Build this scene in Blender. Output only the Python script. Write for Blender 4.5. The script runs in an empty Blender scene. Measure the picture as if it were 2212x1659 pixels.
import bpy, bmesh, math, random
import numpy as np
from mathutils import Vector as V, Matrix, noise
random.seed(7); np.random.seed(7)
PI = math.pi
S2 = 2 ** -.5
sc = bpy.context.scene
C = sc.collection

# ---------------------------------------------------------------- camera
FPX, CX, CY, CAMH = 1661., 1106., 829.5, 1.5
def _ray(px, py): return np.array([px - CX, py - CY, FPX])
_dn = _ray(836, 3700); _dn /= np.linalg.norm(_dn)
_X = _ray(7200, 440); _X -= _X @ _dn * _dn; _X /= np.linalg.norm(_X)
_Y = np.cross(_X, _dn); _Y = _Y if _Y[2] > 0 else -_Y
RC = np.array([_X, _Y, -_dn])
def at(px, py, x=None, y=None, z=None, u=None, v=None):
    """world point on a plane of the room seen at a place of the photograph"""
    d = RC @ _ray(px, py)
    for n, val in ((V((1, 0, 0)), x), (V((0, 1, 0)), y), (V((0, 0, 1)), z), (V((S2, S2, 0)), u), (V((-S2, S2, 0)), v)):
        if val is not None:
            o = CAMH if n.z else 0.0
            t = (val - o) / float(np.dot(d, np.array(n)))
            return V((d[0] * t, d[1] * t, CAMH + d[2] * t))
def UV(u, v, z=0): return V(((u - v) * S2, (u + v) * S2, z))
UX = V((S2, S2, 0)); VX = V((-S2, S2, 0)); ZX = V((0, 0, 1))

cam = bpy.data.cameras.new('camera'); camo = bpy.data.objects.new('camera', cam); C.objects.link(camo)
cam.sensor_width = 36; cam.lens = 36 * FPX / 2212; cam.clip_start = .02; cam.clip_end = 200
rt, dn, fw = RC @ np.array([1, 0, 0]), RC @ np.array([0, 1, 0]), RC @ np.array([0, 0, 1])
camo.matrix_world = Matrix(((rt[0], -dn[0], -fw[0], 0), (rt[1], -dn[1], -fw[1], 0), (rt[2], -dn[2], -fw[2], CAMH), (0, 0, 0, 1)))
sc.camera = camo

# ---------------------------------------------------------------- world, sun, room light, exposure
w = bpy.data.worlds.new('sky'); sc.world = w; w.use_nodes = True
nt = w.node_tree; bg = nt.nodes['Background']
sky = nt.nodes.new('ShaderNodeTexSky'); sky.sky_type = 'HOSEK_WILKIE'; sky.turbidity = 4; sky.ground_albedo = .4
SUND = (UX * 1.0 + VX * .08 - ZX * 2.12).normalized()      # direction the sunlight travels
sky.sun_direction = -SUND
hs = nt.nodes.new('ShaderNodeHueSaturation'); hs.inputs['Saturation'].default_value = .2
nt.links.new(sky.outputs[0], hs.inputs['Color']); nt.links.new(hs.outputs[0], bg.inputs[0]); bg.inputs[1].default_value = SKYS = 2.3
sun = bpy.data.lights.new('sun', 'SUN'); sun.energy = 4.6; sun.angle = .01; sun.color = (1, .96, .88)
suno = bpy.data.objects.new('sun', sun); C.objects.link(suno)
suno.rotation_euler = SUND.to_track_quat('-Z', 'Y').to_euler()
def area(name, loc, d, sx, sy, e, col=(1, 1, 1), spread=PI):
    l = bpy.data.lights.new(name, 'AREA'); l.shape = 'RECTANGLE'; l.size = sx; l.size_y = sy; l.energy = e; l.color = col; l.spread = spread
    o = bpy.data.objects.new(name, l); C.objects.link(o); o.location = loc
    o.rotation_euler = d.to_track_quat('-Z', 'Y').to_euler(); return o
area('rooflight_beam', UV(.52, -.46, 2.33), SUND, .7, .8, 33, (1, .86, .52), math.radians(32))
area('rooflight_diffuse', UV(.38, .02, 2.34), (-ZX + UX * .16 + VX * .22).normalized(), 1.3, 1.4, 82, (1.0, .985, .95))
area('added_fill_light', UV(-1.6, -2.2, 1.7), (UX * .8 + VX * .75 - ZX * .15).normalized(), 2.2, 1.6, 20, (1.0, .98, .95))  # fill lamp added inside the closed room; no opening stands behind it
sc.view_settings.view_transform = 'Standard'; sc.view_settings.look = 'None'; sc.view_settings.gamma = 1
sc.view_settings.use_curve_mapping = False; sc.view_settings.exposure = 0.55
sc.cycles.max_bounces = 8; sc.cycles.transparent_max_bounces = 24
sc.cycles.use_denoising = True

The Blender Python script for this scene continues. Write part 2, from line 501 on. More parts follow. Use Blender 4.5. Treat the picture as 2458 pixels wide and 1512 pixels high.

================================

Every line of the material must be returned exactly as it appears.

Build this scene in Blender. Output only the Python script. Write for Blender 4.5. The script runs in an empty Blender scene. Measure the picture as if it were 2212x1659 pixels.
import bpy, bmesh, math, random
import numpy as np
from mathutils import Vector as V, Matrix, noise
random.seed(7); np.random.seed(7)
PI = math.pi
S2 = 2 ** -.5
sc = bpy.context.scene
C = sc.collection

# ---------------------------------------------------------------- camera
FPX, CX, CY, CAMH = 1661., 1106., 829.5, 1.5
def _ray(px, py): return np.array([px - CX, py - CY, FPX])
_dn = _ray(836, 3700); _dn /= np.linalg.norm(_dn)
_X = _ray(7200, 440); _X -= _X @ _dn * _dn; _X /= np.linalg.norm(_X)
_Y = np.cross(_X, _dn); _Y = _Y if _Y[2] > 0 else -_Y
RC = np.array([_X, _Y, -_dn])
def at(px, py, x=None, y=None, z=None, u=None, v=None):
    """world point on a plane of the room seen at a place of the photograph"""
    d = RC @ _ray(px, py)
    for n, val in ((V((1, 0, 0)), x), (V((0, 1, 0)), y), (V((0, 0, 1)), z), (V((S2, S2, 0)), u), (V((-S2, S2, 0)), v)):
        if val is not None:
            o = CAMH if n.z else 0.0
            t = (val - o) / float(np.dot(d, np.array(n)))
            return V((d[0] * t, d[1] * t, CAMH + d[2] * t))
def UV(u, v, z=0): return V(((u - v) * S2, (u + v) * S2, z))
UX = V((S2, S2, 0)); VX = V((-S2, S2, 0)); ZX = V((0, 0, 1))

cam = bpy.data.cameras.new('camera'); camo = bpy.data.objects.new('camera', cam); C.objects.link(camo)
cam.sensor_width = 36; cam.lens = 36 * FPX / 2212; cam.clip_start = .02; cam.clip_end = 200
rt, dn, fw = RC @ np.array([1, 0, 0]), RC @ np.array([0, 1, 0]), RC @ np.array([0, 0, 1])
camo.matrix_world = Matrix(((rt[0], -dn[0], -fw[0], 0), (rt[1], -dn[1], -fw[1], 0), (rt[2], -dn[2], -fw[2], CAMH), (0, 0, 0, 1)))
sc.camera = camo

# ---------------------------------------------------------------- world, sun, room light, exposure
w = bpy.data.worlds.new('sky'); sc.world = w; w.use_nodes = True
nt = w.node_tree; bg = nt.nodes['Background']
sky = nt.nodes.new('ShaderNodeTexSky'); sky.sky_type = 'HOSEK_WILKIE'; sky.turbidity = 4; sky.ground_albedo = .4
SUND = (UX * 1.0 + VX * .08 - ZX * 2.12).normalized()      # direction the sunlight travels
sky.sun_direction = -SUND
hs = nt.nodes.new('ShaderNodeHueSaturation'); hs.inputs['Saturation'].default_value = .2
nt.links.new(sky.outputs[0], hs.inputs['Color']); nt.links.new(hs.outputs[0], bg.inputs[0]); bg.inputs[1].default_value = SKYS = 2.3
sun = bpy.data.lights.new('sun', 'SUN'); sun.energy = 4.6; sun.angle = .01; sun.color = (1, .96, .88)
suno = bpy.data.objects.new('sun', sun); C.objects.link(suno)
suno.rotation_euler = SUND.to_track_quat('-Z', 'Y').to_euler()
def area(name, loc, d, sx, sy, e, col=(1, 1, 1), spread=PI):
    l = bpy.data.lights.new(name, 'AREA'); l.shape = 'RECTANGLE'; l.size = sx; l.size_y = sy; l.energy = e; l.color = col; l.spread = spread
    o = bpy.data.objects.new(name, l); C.objects.link(o); o.location = loc
    o.rotation_euler = d.to_track_quat('-Z', 'Y').to_euler(); return o
area('rooflight_beam', UV(.52, -.46, 2.33), SUND, .7, .8, 33, (1, .86, .52), math.radians(32))
area('rooflight_diffuse', UV(.38, .02, 2.34), (-ZX + UX * .16 + VX * .22).normalized(), 1.3, 1.4, 82, (1.0, .985, .95))
area('added_fill_light', UV(-1.6, -2.2, 1.7), (UX * .8 + VX * .75 - ZX * .15).normalized(), 2.2, 1.6, 20, (1.0, .98, .95))  # fill lamp added inside the closed room; no opening stands behind it
sc.view_settings.view_transform = 'Standard'; sc.view_settings.look = 'None'; sc.view_settings.gamma = 1
sc.view_settings.use_curve_mapping = False; sc.view_settings.exposure = 0.55
sc.cycles.max_bounces = 8; sc.cycles.transparent_max_bounces = 24
sc.cycles.use_denoising = True

The Blender Python script for this scene continues. Write part 2, from line 501 on. More parts follow. Use Blender 4.5. Treat the picture as 2458 pixels wide and 1512 pixels high.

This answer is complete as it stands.